The Ogra chairman came back with the details of the tariff chart and added that petroleum prices are not completely deregulated and Ogra merely determines price of kerosene. He added that per barrel cost of crude was $118.2 on August 15 or Rs77.9 per litre on August 1, 2012. He informed the court that more than 90 per cent of oil imports are undertaken by Pakistan State Oil (PSO) whereas Ogra acts as a monitor of petrol price.
The chairman Ogra also informed the court that gas price for consumers can be determined biannually upon which the chief justice queried how the Authority would compensate the consumers for the weekly raise in tariffs paid so far. The CJ said the unfair treatment meted out to the people will not be tolerated and warned that the court will have to issue some kind of order on Thursday (today).
Secretary Petroleum Waqar Masud informed the court that there is also a component of Gas Development Infrastructure Cess in the gas tariff while the price of petrol is determined by the bill of lading and failing that it is determined by the international price directory.

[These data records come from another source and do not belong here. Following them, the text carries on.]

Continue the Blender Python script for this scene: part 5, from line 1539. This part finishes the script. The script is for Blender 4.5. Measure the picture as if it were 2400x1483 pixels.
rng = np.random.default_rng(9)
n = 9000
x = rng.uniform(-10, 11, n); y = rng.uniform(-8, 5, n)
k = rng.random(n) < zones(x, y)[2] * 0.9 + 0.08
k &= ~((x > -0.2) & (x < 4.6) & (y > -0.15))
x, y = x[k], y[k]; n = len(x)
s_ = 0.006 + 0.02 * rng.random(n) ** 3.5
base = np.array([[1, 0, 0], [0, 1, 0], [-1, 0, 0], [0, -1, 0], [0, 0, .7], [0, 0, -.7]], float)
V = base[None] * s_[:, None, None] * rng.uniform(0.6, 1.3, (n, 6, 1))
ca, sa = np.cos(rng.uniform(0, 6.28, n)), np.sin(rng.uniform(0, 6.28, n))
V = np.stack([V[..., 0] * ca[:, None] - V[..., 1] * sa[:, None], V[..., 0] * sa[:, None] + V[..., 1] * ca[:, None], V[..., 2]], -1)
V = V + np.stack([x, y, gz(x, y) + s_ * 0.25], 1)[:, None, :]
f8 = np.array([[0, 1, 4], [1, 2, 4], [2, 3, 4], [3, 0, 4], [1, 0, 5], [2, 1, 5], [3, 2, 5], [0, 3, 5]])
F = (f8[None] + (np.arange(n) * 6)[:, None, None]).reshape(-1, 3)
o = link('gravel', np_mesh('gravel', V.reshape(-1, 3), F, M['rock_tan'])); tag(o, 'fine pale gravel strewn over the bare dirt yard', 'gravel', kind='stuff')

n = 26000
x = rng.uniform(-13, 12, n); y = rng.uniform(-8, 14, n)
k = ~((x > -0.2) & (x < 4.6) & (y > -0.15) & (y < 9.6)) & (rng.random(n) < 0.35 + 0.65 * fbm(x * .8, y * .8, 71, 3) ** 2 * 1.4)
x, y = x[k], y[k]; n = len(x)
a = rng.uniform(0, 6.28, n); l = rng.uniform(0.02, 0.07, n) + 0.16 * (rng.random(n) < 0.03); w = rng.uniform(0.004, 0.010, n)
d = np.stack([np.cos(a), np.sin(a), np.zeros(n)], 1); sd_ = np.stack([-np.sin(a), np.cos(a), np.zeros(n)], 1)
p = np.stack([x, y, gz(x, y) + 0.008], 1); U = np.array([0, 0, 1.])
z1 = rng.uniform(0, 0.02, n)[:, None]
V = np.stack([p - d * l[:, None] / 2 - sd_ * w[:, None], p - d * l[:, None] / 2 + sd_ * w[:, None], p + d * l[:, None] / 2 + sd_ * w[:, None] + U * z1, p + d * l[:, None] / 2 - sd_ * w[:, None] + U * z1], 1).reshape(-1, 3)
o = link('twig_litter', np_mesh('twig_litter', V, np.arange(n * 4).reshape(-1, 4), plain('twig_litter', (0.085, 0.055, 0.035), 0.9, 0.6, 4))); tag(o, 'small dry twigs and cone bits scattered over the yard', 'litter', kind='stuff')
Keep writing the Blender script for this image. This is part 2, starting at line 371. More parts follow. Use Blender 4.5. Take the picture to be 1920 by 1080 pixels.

The PSO Managing Director informed the court that demand for petrol is 6 million tons per year from which one million tons is imported from Kuwait. The government pays PSO Rs1.76 per litre as service charge for diesel imports. He added that PSO is attempting to forge long-term relations with an oil producer directly.
At one point during the hearing, the courtroom was filled with satirical laughter when Secretary Petroleum Waqar Masood claimed the present government was providing more relief to the masses than the previous governments. The hearing was adjourned until today (Thursday).